*Exercise description*: Retype only what runs from the beginning of the data through the line with "yt, yb, yk, yy"; please omit the pictures and keep every line exact.

*Source material*:
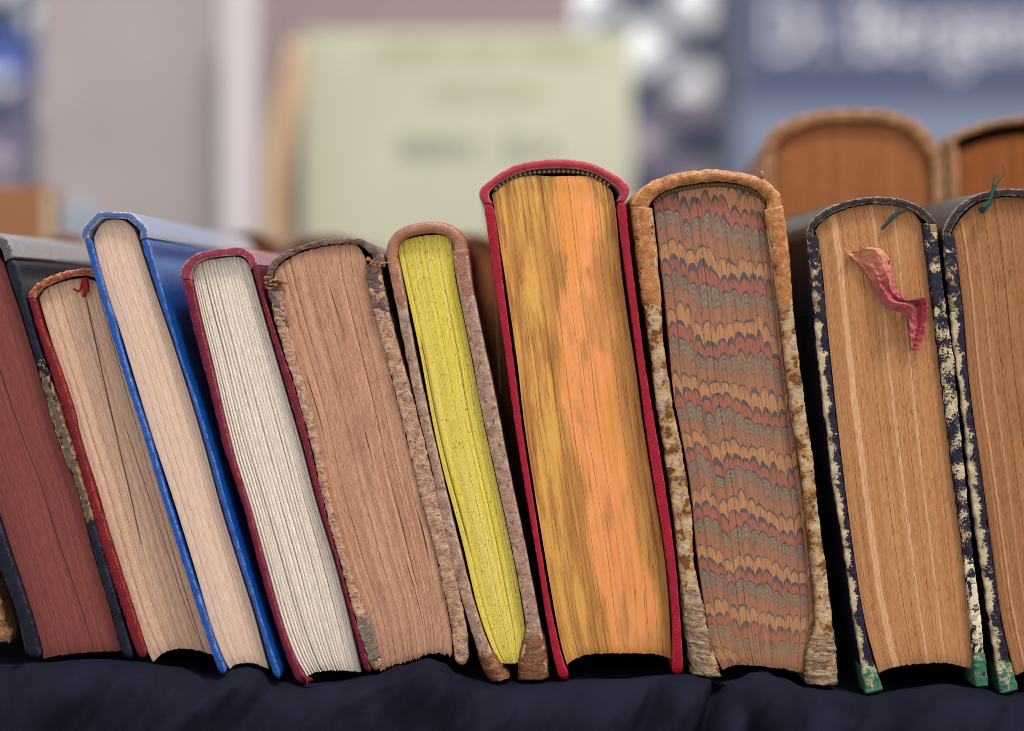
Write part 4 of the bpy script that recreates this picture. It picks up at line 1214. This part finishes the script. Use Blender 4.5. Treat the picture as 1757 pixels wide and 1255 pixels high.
PGB = flat("plain page block", lin(196, 184, 164), 0.8)
greyP = flat("grey pink paper cover", lin(162, 152, 154), 0.7, 0.22, 0.012)
paleP = flat("pale lilac paper", lin(204, 196, 200), 0.7, 0.04, 0.02)
mauve = flat("mauve brown cover", lin(148, 130, 134), 0.7, 0.06, 0.02)
peach = flat("peach paper", lin(222, 190, 150), 0.7, 0.05, 0.02)
ylw = flat("pale yellow green cover", lin(198, 198, 176), 0.65, 0.16, 0.01)
ink = flat("faded grey green ink", lin(112, 120, 112), 0.8, 0.05)
ink2 = flat("faint green ink", lin(164, 168, 138), 0.8, 0.05)
upright('large grey pink cover standing far behind the blue book', 'display_book', 72, 452, -70, 1.10, 0.02, greyP, 'book', group='covers displayed behind the rows')
upright('narrow pale lilac booklet standing against the grey pink cover', 'booklet', 384, 438, -60, 1.07, 0.008, paleP, 'booklet')
upright('mauve brown cover rising behind the yellow green one', 'display_book', 440, 985, -80, 1.22, 0.025, mauve, 'book', group='covers displayed behind the rows')
yt, yb, yk, yy = upright('pale yellow green cover with faded lettering behind the gilt book', 'display_book', 522, 1084, 52, 1.16, 0.018, ylw, 'book', group='covers displayed behind the rows')


def lettering(text, x0, x1, py, h, d, mat, parent, base, name='lettering'):
    cu = bpy.data.curves.new(name, 'FONT')
    cu.body = text
    cu.extrude = 0.0002
    cu.materials.append(mat)
    o = bpy.data.objects.new(name, cu)
    col.objects.link(o)
    k = S * d / D
    bpy.context.view_layer.update()
    w = max(o.dimensions.x, 1e-4)
    hh = 0.69
    o.scale = ((x1 - x0) * k / w, h * k / hh, 1)
    o.parent = parent
    o.rotation_euler = (math.radians(90), 0, 0)
    o.location = Vector(((x0 - CX) * k, d - D - 0.0004, (HY - py) * k)) - base
    bpy.context.view_layer.update()
    me = bpy.data.meshes.new_from_object(o.evaluated_get(bpy.context.evaluated_depsgraph_get()))
    q = bpy.data.objects.new(name, me)
    col.objects.link(q)
    q.parent, q.location, q.rotation_euler, q.scale = parent, o.location, o.rotation_euler, o.scale
    bpy.data.objects.remove(o)
    q.name = name
    return q


lettering("BERN - ELA", 684, 955, 272, 34, 1.16, ink, yt, yb)
lettering("EDITION", 745, 930, 172, 26, 1.16, ink2, yt, yb)
lettering("LIEDER UND WEISEN", 640, 1010, 102, 28, 1.16, ink2, yt, yb)

# a curling peach sheet at the edge of the yellow green cover
cv = []
fc = []
yP = 1.16 - D
for j in range(25):
    f = j / 24
    py = 70 + (900 - 70) * f
    cx = 500 - 46 * math.sin(min(1, f * 1.9) * math.pi * .8) if f < .6 else 464
    for i in range(5):
        cv.append(P(cx + i * 9, py, yP + 0.004 * math.sin(i / 4 * math.pi)))
for j in range(24):
    for i in range(4):
        fc.append((j * 5 + i, (j + 1) * 5 + i, (j + 1) * 5 + i + 1, j * 5 + i + 1))
sh = mesh_obj('paper_sheet', cv, fc, peach, base=P(480, 900, yP))
sm = sh.modifiers.new("thickness", 'SOLIDIFY')
sm.thickness = 0.0008
tag(sh, 'curling peach paper sheet beside the pale yellow green cover', 'paper')

brn = flat("brown cardboard cover", lin(140, 94, 58), 0.7, 0.1, 0.05)
upright('plain brown book standing at the far left behind the navy one', 'display_book', -120, 72, 318, 0.70, 0.03, brn, 'book', group='covers displayed behind the rows')
pblu = flat("pale blue grey cover", lin(150, 164, 182), 0.7, 0.06, 0.05)
upright('small pale blue grey book beside the plain brown one', 'display_book', 78, 150, 348, 0.78, 0.02, pblu, 'book', group='covers displayed behind the rows')

# ------------------------------------------------------------------ far background: stall sign, lattice, wall, ground
GZ = -0.86
gm = flat("pale paving", lin(150, 146, 140), 0.85, 0.1, 0.002)
g = mesh_obj('ground', [Vector((-60, -30, GZ)), Vector((60, -30, GZ)), Vector((60, 120, GZ)), Vector((-60, 120, GZ))], [(0, 1, 2, 3)], gm, smooth=False)
g['kind'] = 'structure'
signm = flat("slate blue sign paint", lin(68, 78, 110), 0.5, 0.06, 0.004)
signl = flat("pale blue sign paint", lin(112, 124, 150), 0.5, 0.05, 0.004)
dkpost = flat("dark navy post paint", lin(40, 50, 72), 0.5, 0.08, 0.01)
lett = flat("pale grey lettering", lin(222, 222, 232), 0.6, 0.05)
dS = 3.0
kS = S * dS / D
yS = dS - D
base = Vector(((1520 - CX) * kS, yS, GZ))
st = thing('stall_sign', 'slate blue stall sign with pale lettering on dark posts', 'sign', base)


def pxbox(name, x0, y0, x1, y1, d, th, mat, parent, base, zbot=None):
    k = S * d / D
    y = d - D
    z0 = (HY - y1) * k if zbot is None else zbot
    return box(name, ((x0 - CX) * k, y, z0), ((x1 - CX) * k, y + th, (HY - y0) * k), mat, parent, base, 0.002)


pxbox('panel', 1262, -150, 2000, 178, dS, 0.02, signm, st, base)
pxbox('lower_band', 1262, 180, 2000, 420, dS, 0.018, signl, st, base)
pxbox('post', 1222, -170, 1258, 0, dS, 0.03, dkpost, st, base, zbot=GZ)
pxbox('post', 2004, -170, 2040, 0, dS, 0.03, dkpost, st, base, zbot=GZ)
lettering("Dr.", 1312, 1432, 92, 95, dS, lett, st, base)
lettering("Bergens", 1462, 1800, 92, 95, dS, lett, st, base)


def lattice(label, x0, x1, d, pitch, wpx, mat, ph):
    k = S * d / D
    y = d - D
    ztop = (HY + 170) * k
    xa, xb = (x0 - CX) * k, (x1 - CX) * k
    base = Vector(((xa + xb) / 2, y, GZ))
    t = thing('lattice_screen', label, 'screen', base, 'dark lattice screens in the far background')
    n = 0
    w = wpx * k / 2
    p = pitch * k
    for sgn in (1, -1):
        c = ph[0 if sgn > 0 else 1] * k - 14 * p
        while c < 14 * p:
            # bar: z = c + sgn*slope*(x-xa)
            sl = 0.82
            pts = []
            for (xx) in (xa, xb):
                pts.append((xx, c + sgn * sl * (xx - xa)))
            (x_0, z0), (x_1, z1) = pts
            if max(z0, z1) > GZ + 0.05 and min(z0, z1) < ztop:
                yy0 = y if sgn > 0 else y + 0.007
                hw = w * math.sqrt(1 + sl * sl)
                v = [Vector((x_0, yy0, z0 - hw)), Vector((x_1, yy0, z1 - hw)), Vector((x_1, yy0, z1 + hw)), Vector((x_0, yy0, z0 + hw))]
                v += [q + Vector((0, 0.006, 0)) for q in v]
                f = [(0, 1, 2, 3), (7, 6, 5, 4), (0, 4, 5, 1), (1, 5, 6, 2), (2, 6, 7, 3), (3, 7, 4, 0)]
                mesh_obj('lattice_bar', v, f, mat, t, smooth=False, base=base)
                n += 1
            c += p
    box('post', (xa - 0.012, y - 0.004, GZ), (xa - 0.0005, y + 0.016, ztop), mat, t, base)
    box('post', (xb + 0.0005, y - 0.004, GZ), (xb + 0.012, y + 0.016, ztop), mat, t, base)
    return t


latm = flat("blue black metal", lin(38, 48, 80), 0.5, 0.08, 0.01)
lattice('dark metal lattice with bright sky behind between yellow green cover and blue sign', 940, 1218, 3.2, 164, 42, latm, (56, 154))
lattice('dark metal lattice at the left edge above the plain brown book', -160, 66, 3.2, 164, 40, latm, (30, 120))

# a far pale wall and hanging fabrics behind the lattice
wallm = flat("far pinkish plaster", lin(140, 130, 146), 0.9, 0.1, 0.001)
wy = 9.0
kk = S * (wy + D) / D
wb = box('market_wall', ((-900 - CX) * kk, wy, GZ), ((2700 - CX) * kk, wy + 0.3, (HY - 155) * kk), wallm, base=Vector((0, wy, GZ)))
tag(wb, 'far pale pinkish wall seen through the lattice', 'wall')
blue_f = flat("blue fabric", lin(96, 118, 200), 0.8, 0.08, 0.01)
lil_f = flat("lilac fabric", lin(172, 158, 190), 0.8, 0.08, 0.01)


def fabric(label, x0, x1, y0, y1, d, mat):
    k = S * d / D
    y = d - D
    v, f = [], []
    nx, nz = 24, 10
    for j in range(nz + 1):
        for i in range(nx + 1):
            x = (x0 + (x1 - x0) * i / nx - CX) * k
            z = (HY - (y0 + (y1 - y0) * j / nz)) * k
            v.append(Vector((x, y + 0.02 * math.sin(i * 1.3 + j * 0.2), z + 0.004 * math.sin(i * .9))))
    for j in range(nz):
        for i in range(nx):
            a_ = j * (nx + 1) + i
            f.append((a_, a_ + nx + 1, a_ + nx + 2, a_ + 1))
    o = mesh_obj('hanging_fabric', v, f, mat, base=P((x0 + x1) / 2, y1, y))
    s_ = o.modifiers.new("thickness", 'SOLIDIFY')
    s_.thickness = 0.004
    return tag(o, label, 'fabric')


fabric('blue fabric hanging behind the lattice at the left edge', -120, 54, 30, 128, 3.6, blue_f)
fabric('lilac fabric hanging behind the lattice at the left edge', -120, 60, 180, 262, 3.6, lil_f)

*Final result*:
Write part 4 of the bpy script that recreates this picture. It picks up at line 1214. This part finishes the script. Use Blender 4.5. Treat the picture as 1757 pixels wide and 1255 pixels high.
PGB = flat("plain page block", lin(196, 184, 164), 0.8)
greyP = flat("grey pink paper cover", lin(162, 152, 154), 0.7, 0.22, 0.012)
paleP = flat("pale lilac paper", lin(204, 196, 200), 0.7, 0.04, 0.02)
mauve = flat("mauve brown cover", lin(148, 130, 134), 0.7, 0.06, 0.02)
peach = flat("peach paper", lin(222, 190, 150), 0.7, 0.05, 0.02)
ylw = flat("pale yellow green cover", lin(198, 198, 176), 0.65, 0.16, 0.01)
ink = flat("faded grey green ink", lin(112, 120, 112), 0.8, 0.05)
ink2 = flat("faint green ink", lin(164, 168, 138), 0.8, 0.05)
upright('large grey pink cover standing far behind the blue book', 'display_book', 72, 452, -70, 1.10, 0.02, greyP, 'book', group='covers displayed behind the rows')
upright('narrow pale lilac booklet standing against the grey pink cover', 'booklet', 384, 438, -60, 1.07, 0.008, paleP, 'booklet')
upright('mauve brown cover rising behind the yellow green one', 'display_book', 440, 985, -80, 1.22, 0.025, mauve, 'book', group='covers displayed behind the rows')
yt, yb, yk, yy = upright('pale yellow green cover with faded lettering behind the gilt book', 'display_book', 522, 1084, 52, 1.16, 0.018, ylw, 'book', group='covers displayed behind the rows')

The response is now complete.